POLICY SPOTLIGHT: Regulatory Accumulation

The Problem and Solutions

In this Policy Spotlight series, Mercatus scholars provide a high-level overview of their positions on key issues facing our nation’s policymakers.


Regulations are created one by one. By design, each new regulation contains obligations or prohibitions—regulatory restrictions that policymakers hope will deliver benefits that justify their costs. Over time, however, the buildup of more and more regulatory restrictions distorts and deters the business investments that drive innovation and economic growth. These dynamic effects of regulatory accumulation can hinder economic growth considerably, on top of the many other consequences often associated with regulations, such as higher unemployment, higher prices, and lower wages, particularly for low-income households.

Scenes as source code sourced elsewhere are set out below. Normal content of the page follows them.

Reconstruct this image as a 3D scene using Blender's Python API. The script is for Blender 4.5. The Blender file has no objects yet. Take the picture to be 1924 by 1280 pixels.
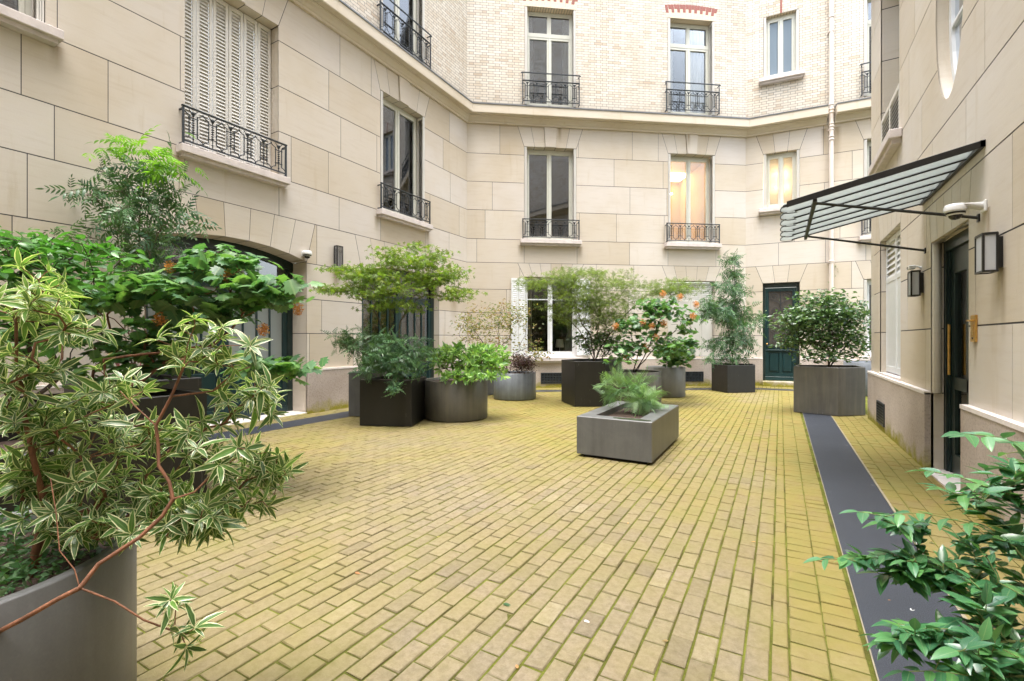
import bpy, bmesh, math, random
import numpy as np
from mathutils import Vector, Matrix
R = math.radians
random.seed(7); RNG = np.random.default_rng(11)
SC = bpy.context.scene
COL = SC.collection

# ------------------------------------------------------------------ camera, world, sun, exposure
F_PX, CX, CY, CAM_H = 875.0, 962.0, 638.0, 1.35
YAW = math.atan2(504, 875)
cam_d = bpy.data.cameras.new('camera'); cam = bpy.data.objects.new('camera', cam_d); COL.objects.link(cam)
cam.location = (0, 0, CAM_H); cam.rotation_euler = (R(90), 0, YAW)
cam_d.sensor_width = 36; cam_d.lens = 36 * F_PX / 1924; cam_d.shift_y = -2 / 1924
cam_d.clip_start = 0.02; cam_d.clip_end = 400
SC.camera = cam

SUN_EL, SUN_AZ = R(80), R(170)
world = bpy.data.worlds.new('World'); SC.world = world; world.use_nodes = True
wn, wl = world.node_tree.nodes, world.node_tree.links
sky = wn.new('ShaderNodeTexSky'); sky.sky_type = 'NISHITA'; sky.sun_disc = False
sky.sun_elevation = SUN_EL; sky.sun_rotation = SUN_AZ; sky.air_density = 1.6; sky.dust_density = 4.0; sky.ozone_density = 1.0
hsv = wn.new('ShaderNodeHueSaturation'); hsv.inputs['Saturation'].default_value = 0.42
wl.new(sky.outputs[0], hsv.inputs['Color']); wl.new(hsv.outputs[0], wn['Background'].inputs[0])
wn['Background'].inputs[1].default_value = 0.15
sd = bpy.data.lights.new('sun', 'SUN'); sd.energy = 1.25; sd.angle = R(50); sd.color = (1.0, 0.95, 0.88)
so = bpy.data.objects.new('sun', sd); COL.objects.link(so)
so.rotation_euler = Vector((math.sin(SUN_AZ) * math.cos(SUN_EL), math.cos(SUN_AZ) * math.cos(SUN_EL), math.sin(SUN_EL))).to_track_quat('Z', 'Y').to_euler()
so.location = (-3, 4, 25)
SC.view_settings.view_transform = 'Standard'; SC.view_settings.look = 'None'
SC.view_settings.exposure = 2.36; SC.view_settings.gamma = 1.0
SC.cycles.max_bounces = 8; SC.cycles.diffuse_bounces = 5; SC.cycles.transparent_max_bounces = 12
SC.cycles.use_denoising = True
try: SC.cycles.use_adaptive_sampling = True
except Exception: pass

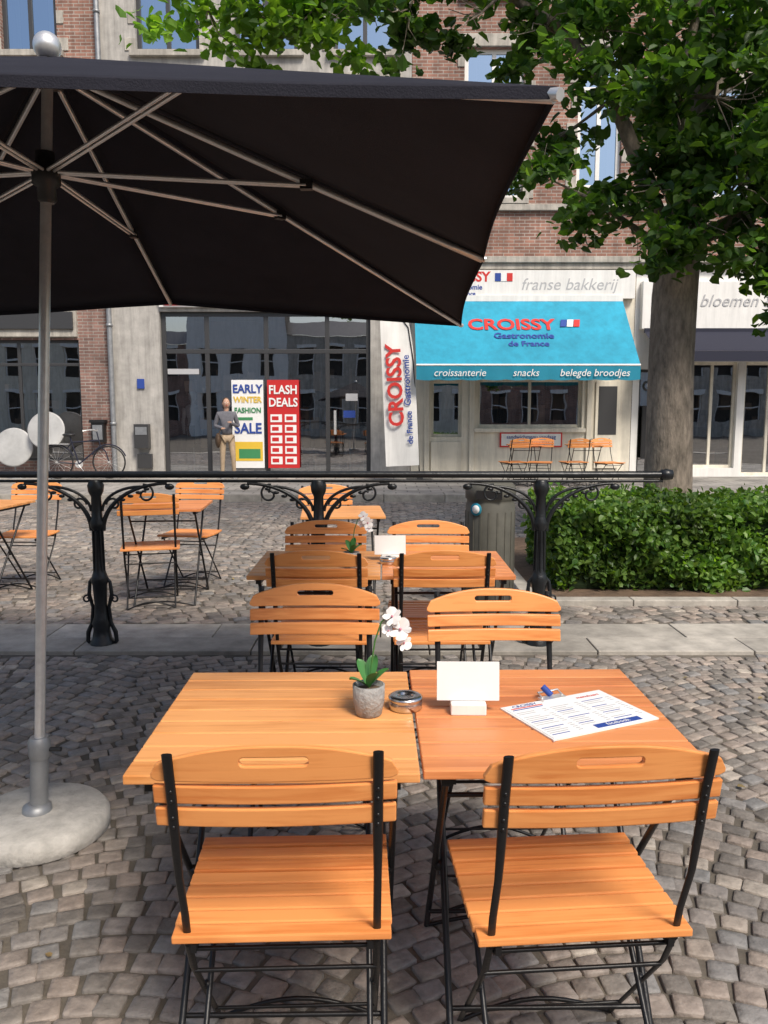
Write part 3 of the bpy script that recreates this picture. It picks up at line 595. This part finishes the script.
t.obj('pole_and_ribs',[M['steel'],M['zinc'],M['black']],E)
c=MB()
for k in range(8):
    a,b=ends[k],ends[(k+1)%8]; V=[];F=[]; nu,nv=14,12
    for i in range(nu+1):
        u=i/nu
        for j in range(nv+1):
            s=j/nv; p=apex.lerp(a.lerp(b,s),u); bow=math.sin(math.pi*s); p.z-= .010*bow*u*(1-u*.6)
            p.z+=.0025*math.sin(u*17+k)*bow*math.sin(s*9)
            rad=Vector((p.x,p.y,0));  p-= rad*.014*bow*u*u
            V.append(p)
    for i in range(nu):
        for j in range(nv): q=i*(nv+1)+j; F.append((q,q+nv+1,q+nv+2,q+1))
    c.add(V,F,0,True)
    V2=[];F2=[]
    for j in range(nv+1): p=V[nu*(nv+1)+j]; V2+=[p,p+Vector((0,0,-.018))]
    for j in range(nv): F2.append((2*j,2*j+1,2*j+3,2*j+2))
    c.add(V2,F2,0,False)
o=c.obj('canopy',[M['fabric']],E); sm=o.modifiers.new('s','SOLIDIFY'); sm.thickness=.002
# ---------------------------------------------------------------- railing
RY=4.86
RE=empty('iron_railing',(0,RY,0)); t=MB()
t.tube([(-5,0,1.085),(1.70,0,1.085)],.026,12,0,flat=.8); t.tube([(-5,0,1.045),(1.70,0,1.045)],.009,8)
t.lathe([(.001,-.04),(.03,-.035),(.035,0),(.03,.035),(.001,.04)],n=12,T=Matrix.Translation((1.72,0,1.085))@Matrix.Rotation(math.pi/2,4,'Y'))
def spiral(cx,cz,r0,r1,a0,a1,n=22):
    return [(cx+(r0+(r1-r0)*i/n)*math.cos(a0+(a1-a0)*i/n),0,cz+(r0+(r1-r0)*i/n)*math.sin(a0+(a1-a0)*i/n)) for i in range(n+1)]
for px in (-4.5,-3.13,-1.76,-.40,.96):
    T=Matrix.Translation((px,0,0))
    t.lathe([(.075,.0),(.075,.04),(.06,.06),(.05,.12),(.058,.16),(.045,.2),(.038,.28),(.044,.40),(.055,.43),(.046,.46),(.032,.5),(.028,.74),(.04,.76),(.045,.79),(.033,.82),(.03,.95),(.045,.98),(.05,1.02),(.036,1.05)],n=14,T=T)
    for a in range(8):
        an=a*math.pi/4; t.tube([(.033*math.cos(an),.033*math.sin(an),.48),(.031*math.cos(an),.031*math.sin(an),.74)],.006,5,0,T)
    for sx in (-1,1):
        S=T@Matrix.Scale(sx,4,(1,0,0))
        arc=[(.035+.40*(1-math.cos(a)),0,.74+.29*math.sin(a)) for a in [i*math.pi/2/12 for i in range(13)]]
        t.tube(arc,[.016-.0006*i for i in range(13)],8,0,S)
        arc=[(.035+.24*(1-math.cos(a)),0,.86+.15*math.sin(a)) for a in [i*math.pi/2/10 for i in range(11)]]
        t.tube(arc,.009,8,0,S)
        t.tube(spiral(.30,.965,.06,.012,math.radians(100),math.radians(-300)),.007,6,0,S)
        t.tube(spiral(.105,.90,.045,.01,math.radians(180),math.radians(-200)),.007,6,0,S)
        t.ball((.45,0,1.01),(.03,.015,.02),0,8,6,S)
        for q in range(4): t.ball((.16+.05*q,0,.93+.022*q),(.020,.01,.011),0,6,4,S)
        t.tube([(.03,0,.46),(.062,0,.42),(.07,0,.34),(.05,0,.26),(.058,0,.16),(.085,0,.10),(.09,0,.045),(.07,0,.02)],[.009,.011,.013,.011,.013,.015,.013,.009],8,0,S)
        t.tube(spiral(.085,.31,.03,.008,math.radians(200),math.radians(-260)),.006,6,0,S)
t.obj('cast_iron_work',[M['castiron']],RE)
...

Recently, the Trump administration ordered federal executive agencies to identify two regulations for modification or repeal for every new regulation proposed. However, this executive order does not apply to independent agencies, and could always be rescinded by a future president. Unfortunately, the problem of regulatory accumulation remains unsolved, for now.


Mercatus Center scholars have identified several solutions to the problem of regulatory accumulation:

Legislative Impact Accounting (LIA)

LIA would send feedback about the economic effects of regulations—and, by extension, their authorizing legislation—back to Congress once those effects are better known. LIA would also require consideration of all economic costs—not just budgetary outlays—of proposed legislation. This information would be formally incorporated into the federal budget process, allowing Congress to see and act upon the long-term effects of regulatory accumulation on the economy.

Regulatory Budgeting

Regulatory budgeting introduces dynamics into the rulemaking process that would motivate regulatory agencies to identify and correct any existing errors, such as ineffective, obsolete, or duplicative rules. The recent Trump executive order is a form of a regulatory budget, but more can be done: the absence of retrospective analysis and the review of regulations means that errors can occur. These errors then become ingrained in the regulatory code and become the foundation for subsequent regulations.

Regulatory Review Commission

The creation of the Defense Base Realignment and Closure (BRAC) Commission has resulted in the removal of unnecessary military bases. The Commission expedited the legislative process by limiting Congress’s opportunities to disapprove of base closures. Before, individual members of Congress could effectively halt the process; but with the BRAC Commission, only a joint Congressional resolution at the final stage could prevent a base from being closed. Likewise, a Regulatory Review Commission could be designed to confront skewed incentives, vague criteria, and the influence of special interests.

Hard Caps on Regulatory Growth

Repealing at least one or more regulations for every new regulation is a policy that has had success in British Columbia and was recently adopted by Canada as a whole. As of February 2016, the rule had achieved a net reduction of 20 regulations in Canada, saving business 344,000 hours dealing with red tape and $24 million. While small, this reduction indicates that a hard cap on regulatory growth is important. British Columbia experienced even greater reduction, by nearly 50 percent in total.